Phantom of the Opera Mask

It’s always fascinating to search for the inspiration of a creative work, and that’s certainly true of The Phantom of the Opera. I tried to read the original 1909 novel by Gaston Leroux after seeing a performance of the musical some years ago, but I found it to be pretty much impenetrable. (And I just took a look at it again before writing this post; it hasn’t changed.) To me there were two questions I wanted to answer: 1) What is the reason for the Phantom’s physical disfigurement? And 2) What so-called “real events” gave rise to the legend of the Phantom in the first place?
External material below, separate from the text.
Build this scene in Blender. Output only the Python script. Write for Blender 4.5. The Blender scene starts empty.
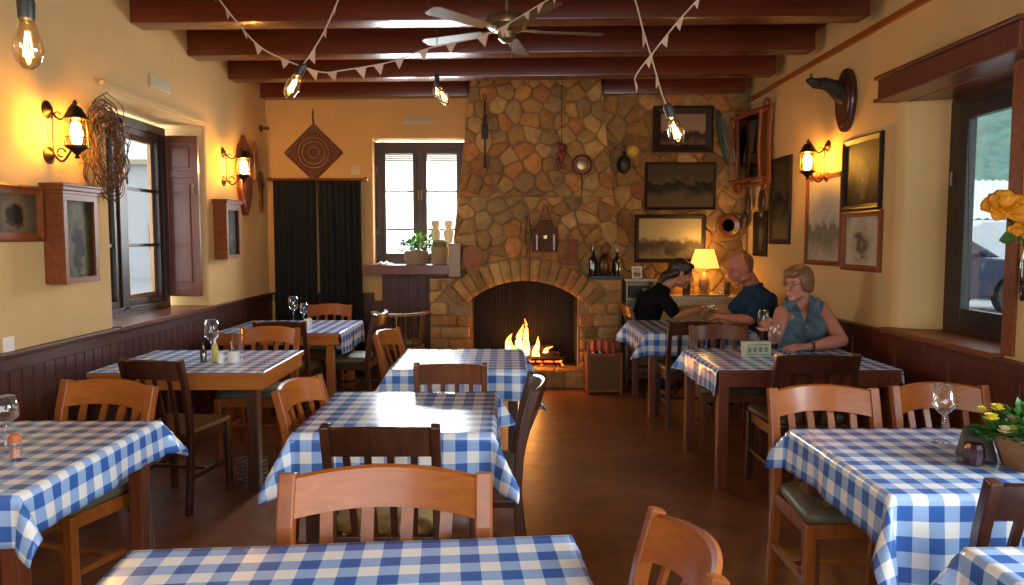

There doesn’t seem to be any reason given for the Phantom’s horrible face in the original novel, which describes it as a “noseless, lipless, sunken-eyed face which resembles a skull dried up by the centuries, covered in yellowed dead flesh.” It is simply the way the child, christened Erik, was born. The epilogue of the novel gives a brief synopsis of Erik’s early life, saying that his own mother couldn’t stand the sight of him and he therefore ran away from home as soon as he could, with the intriguing tidbit that his father (who died before the Phantom’s birth) was a master builder. While I couldn’t get into the original version by Leroux, I found the1990 novel Phantom by Susan Kay to be utterly compelling. If you’d like to read a re-telling of the Phantom story told with great empathy from several points of view I’d recommend this book. Kay adds some intriguing twists to the story at the end, but I won’t tell you what they are! In a couple of film versions there are specific reasons given for the deformity: an acid attack and an accident with a record presser. (That second one is set within the cutthroat world of the early music industry.)